Bakker is interested in reviving former PTL site

Charlotte Observer/January 26, 2000
By Ken Garfield

Jim Bakker told a national TV audience Tuesday night that he wants to get back on television and that under the right circumstances he'd like to help reopen the PTL complex he once ran in Fort Mill, S.C.

Appearing for an hour on CNN's "Larry King Live," Bakker said he's working with retired NFL star Reggie White on a 24-hour religious TV network. Echoing comments he has made in sermons in churches around the country, Bakker said he'd like to start a network that wouldn't have to raise money.

"My dream is there can be a network to help people," the 60-year-old Bakker told King.

"I love the idea of telling millions of people that God loves them no matter what they've done.

"How do you do television without raising money? We're just dreaming right now. We're in the dream stage."

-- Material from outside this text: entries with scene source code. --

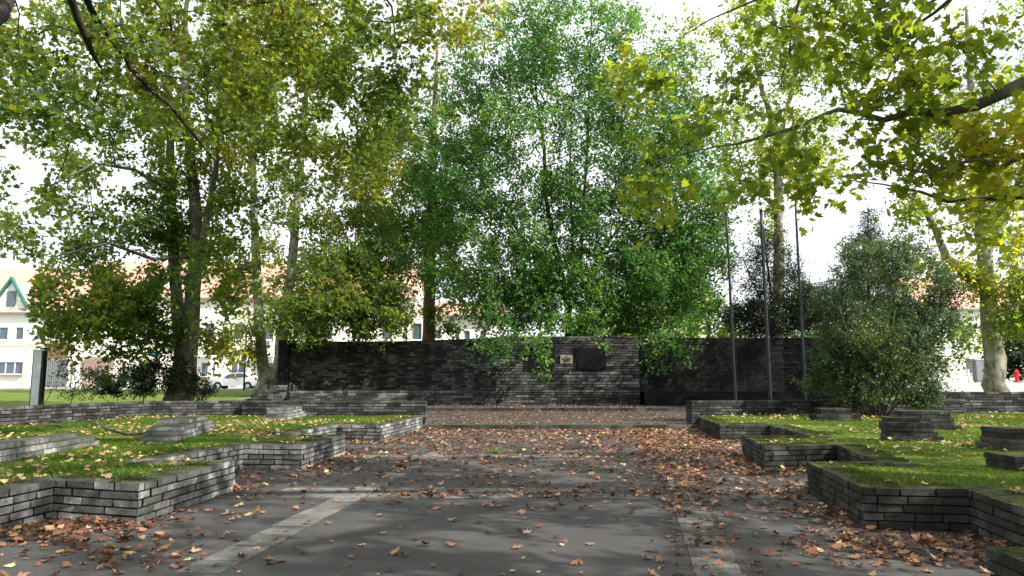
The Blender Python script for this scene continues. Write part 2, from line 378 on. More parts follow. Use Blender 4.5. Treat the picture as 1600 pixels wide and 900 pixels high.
# ------------------------------------------------------------------ memorial wall
mem = thing('memorial_wall', 'big dark curved block wall with plaques behind the terrace', 'wall', (0, 0, 0))
TZ = .30
YC = 40.0
hs_c = [.13] * 8 + [.17] * 4 + [.12, .13, .13, .12, .14, .13, .12, .13, .12, .13, .14, .13, .13, .12]
top = sum(hs_c)
def adj(h, target): k = target / sum(h); return [x * k for x in h]
HT = zat(525, YC) - TZ
xc0, xc1 = xat(775, YC), xat(996, YC)
masonry('center_panel', [(xc0, YC), (xc1, YC), (xc1 + .02, YC + 1.1)], TZ, adj(hs_c, HT), .6, .62, 'stone_wall', mem, jit=.02, gap=.034)
lw = [(xat(457, 43.6), 43.6), (xat(462, 43.9), 43.9), (xat(500, 44.8), 44.8), (xat(540, 45.3), 45.3), (xat(580, 45.3), 45.3), (xat(620, 45.0), 45.0), (xat(660, 44.3), 44.3), (xat(700, 43.2), 43.2), (xat(740, 42.0), 42.0), (xat(778, 40.9), 40.9)]
masonry('left_wing', lw, TZ, adj([.13] * 28, HT), .55, .5, 'stone_wall', mem, jit=.018, corner=False, gap=.034)
rw = [(xc1 - .05, 40.75), (xat(1045, 40.9), 40.9), (xat(1100, 41.4), 41.4), (xat(1160, 41.6), 41.6), (xat(1220, 41.4), 41.4), (xat(1280, 40.7), 40.7), (xat(1335, 39.6), 39.6)]
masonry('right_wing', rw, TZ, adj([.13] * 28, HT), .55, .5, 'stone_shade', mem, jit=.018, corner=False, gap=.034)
# stepped end of the left wing
x0 = lw[0][0]
for k, (dx, h) in enumerate([(.62, HT - .05), (1.15, 1.05), (1.75, .55)]):
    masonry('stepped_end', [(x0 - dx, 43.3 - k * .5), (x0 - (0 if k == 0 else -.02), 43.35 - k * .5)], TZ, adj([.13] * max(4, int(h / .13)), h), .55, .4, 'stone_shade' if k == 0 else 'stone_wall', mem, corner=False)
# ledges (long planter benches) at the foot of the wings
lb = [(xat(459, 38.2), 38.2), (xat(540, 40.0), 40.0), (xat(640, 40.4), 40.4), (xat(772, 39.2), 39.2)]
masonry('bench_ledge', lb, TZ, [.13] * 6, .5, .5, 'stone_wall', mem, corner=False)
rb = [(xat(1003, 39.4), 39.4), (xat(1090, 38.8), 38.8), (xat(1200, 37.5), 37.5), (xat(1330, 36.5), 36.5)]
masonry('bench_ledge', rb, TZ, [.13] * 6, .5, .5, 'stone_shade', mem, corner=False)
# earth in the troughs
def sheet(name, pts, z, mat, parent=None, kind=None):
    mb = MB(); mb.poly([(p[0], p[1], z) for p in pts]); o = mb.build(name, mat, parent)
    if kind: o['kind'] = kind
    return o
sheet('trough_soil', offset_poly(lb, .2) + list(reversed(offset_poly(lw[1:], -.02))), TZ + .72, M['soil'], mem)
sheet('trough_soil', offset_poly(rb, .2) + list(reversed(offset_poly(rw, -.02))), TZ + .72, M['soil'], mem)
# plaques
def panel(name, px0, px1, py0, py1, mat, y=YC - .05, th=.05):
    mb = MB(); mb.box(xat(px0, y), xat(px1, y), y - th, y + .1, zat(py1, y), zat(py0, y)); return mb.build(name, mat, mem, bevel=.008)
panel('dark_plaque', 822, 866, 543, 577, M['granite'])
panel('dark_plaque', 899, 945, 543, 577, M['granite'])
pl = panel('small_plaque', 874.5, 893.5, 554.5, 568, M['plaque'])
mb = MB(); y = YC - .112
pxm = 884
for i, py in enumerate((559.6, 561.3, 563.0, 564.7)):
    wd = (6.5, 7, 6, 5)[i]; x = pxm - wd
    while x < pxm + wd:
        l = random.uniform(1, 2.4); mb.box(xat(x, y), xat(min(x + l, pxm + wd), y), y, y + .02, zat(py + .45, y), zat(py - .45, y)); x += l + .5
mb.poly([(xat(pxm, y), y - .002, zat(555.4, y)), (xat(pxm + 1.1, y), y - .002, zat(557, y)), (xat(pxm, y), y - .002, zat(558.5, y)), (xat(pxm - 1.1, y), y - .002, zat(557, y))])
mb.build('lettering', M['dark_metal'], pl)

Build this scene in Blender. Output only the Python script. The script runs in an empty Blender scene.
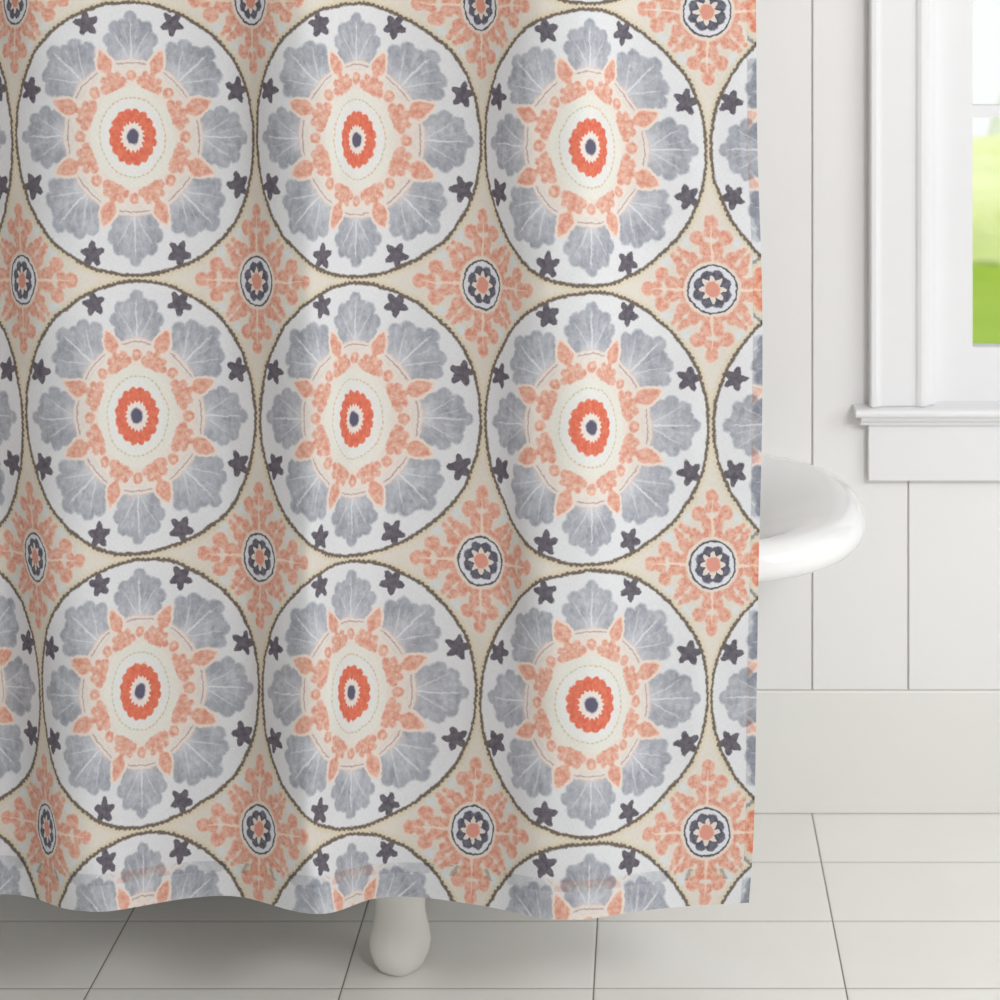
import bpy, bmesh, math, random
from mathutils import Vector
random.seed(4)
PI = math.pi
SC = bpy.context.scene
COL = SC.collection

# ---------------------------------------------------------------- camera constants (metres)
F = 1811.0           # focal length in px for a 1000 px frame
CH = 1.45            # camera height
CD = 3.111           # camera distance to the back wall (wall plane is y = 0)
VX, VY = 649.0, -31.0

def s2l(c):
    c = c / 255.0
    return c / 12.92 if c <= 0.04045 else ((c + 0.055) / 1.055) ** 2.4
def rgb(r, g, b): return (s2l(r), s2l(g), s2l(b), 1.0)

# ---------------------------------------------------------------- object helpers
def link(name, me, mat=None, parent=None, smooth=False):
    o = bpy.data.objects.new(name, me); COL.objects.link(o)
    if mat is not None: me.materials.append(mat)
    if smooth:
        for p in me.polygons: p.use_smooth = True
    if parent is not None: o.parent = parent
    return o
def from_bm(name, bm, mat=None, parent=None, smooth=False):
    bmesh.ops.recalc_face_normals(bm, faces=bm.faces)
    me = bpy.data.meshes.new(name); bm.to_mesh(me); bm.free()
    return link(name, me, mat, parent, smooth)
def box(bm, x0, x1, y0, y1, z0, z1):
    v = [bm.verts.new((x, y, z)) for z in (z0, z1) for y in (y0, y1) for x in (x0, x1)]
    for f in ((0,1,3,2),(4,5,7,6),(0,1,5,4),(2,3,7,6),(0,2,6,4),(1,3,7,5)):
        bm.faces.new([v[i] for i in f])
def bevel(o, w=0.003, n=3):
    m = o.modifiers.new('bevel', 'BEVEL'); m.width = w; m.segments = n; m.limit_method = 'ANGLE'
    m.angle_limit = math.radians(40)
    for p in o.data.polygons: p.use_smooth = True
    m2 = o.modifiers.new('wn', 'WEIGHTED_NORMAL')
    return o
def empty(name, loc=(0,0,0)):
    o = bpy.data.objects.new(name, None); COL.objects.link(o); o.location = loc
    o.empty_display_size = 0.05
    return o
def tag(o, label=None, cat=None, group=None, kind=None):
    if label: o['label'] = label
    if cat: o['category'] = cat
    if group: o['group'] = group
    if kind: o['kind'] = kind
    return o
def extrude_profile(bm, prof, a, b, axis):
    """prof: closed list of 2D points; axis 'x': points are (y,z) swept along x; 'z': points are (x,y) swept along z"""
    def P(t, p): return (t, p[0], p[1]) if axis == 'x' else (p[0], p[1], t)
    A = [bm.verts.new(P(a, p)) for p in prof]; B = [bm.verts.new(P(b, p)) for p in prof]
    n = len(prof)
    for i in range(n):
        bm.faces.new((A[i], A[(i+1) % n], B[(i+1) % n], B[i]))
    bm.faces.new(A); bm.faces.new(list(reversed(B)))

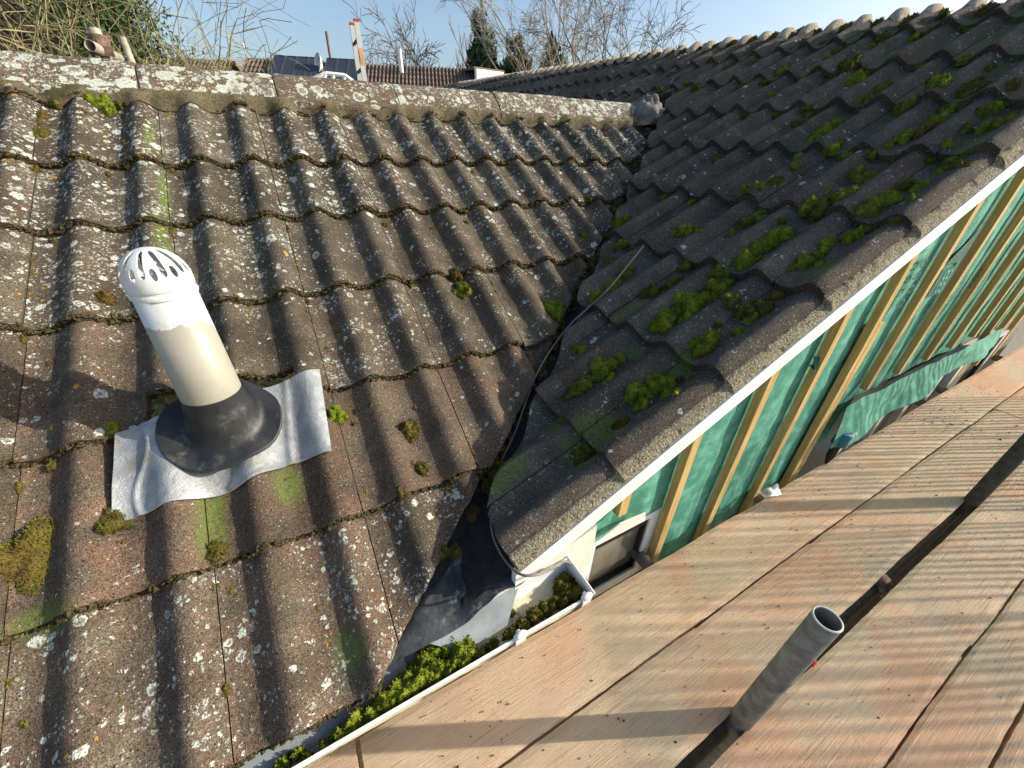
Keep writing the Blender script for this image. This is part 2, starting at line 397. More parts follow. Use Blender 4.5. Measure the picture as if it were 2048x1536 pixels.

Though he's been careful in the past about not ruling out his involvement in PTL, Bakker went a step further Tuesday, saying he'd be interested in getting the now-closed retreat reopened in some form. "I wouldn't mind working with other people to see it restored," he said. Bakker, who appeared with his new wife, Lori Beth, said he's had a warm reception since relocating to Charlotte several months ago. "Charlotte," he said, "was the last city I wanted to go back to. It's where the pain was."

Bakker served five years in federal prison for defrauding followers of $158million.

Asked by a caller why the American public should trust him to return to TV, Bakker said God forgives everyone. And he's not asking for people to trust him, he repeated more than once.

"I want them to believe in God," he said.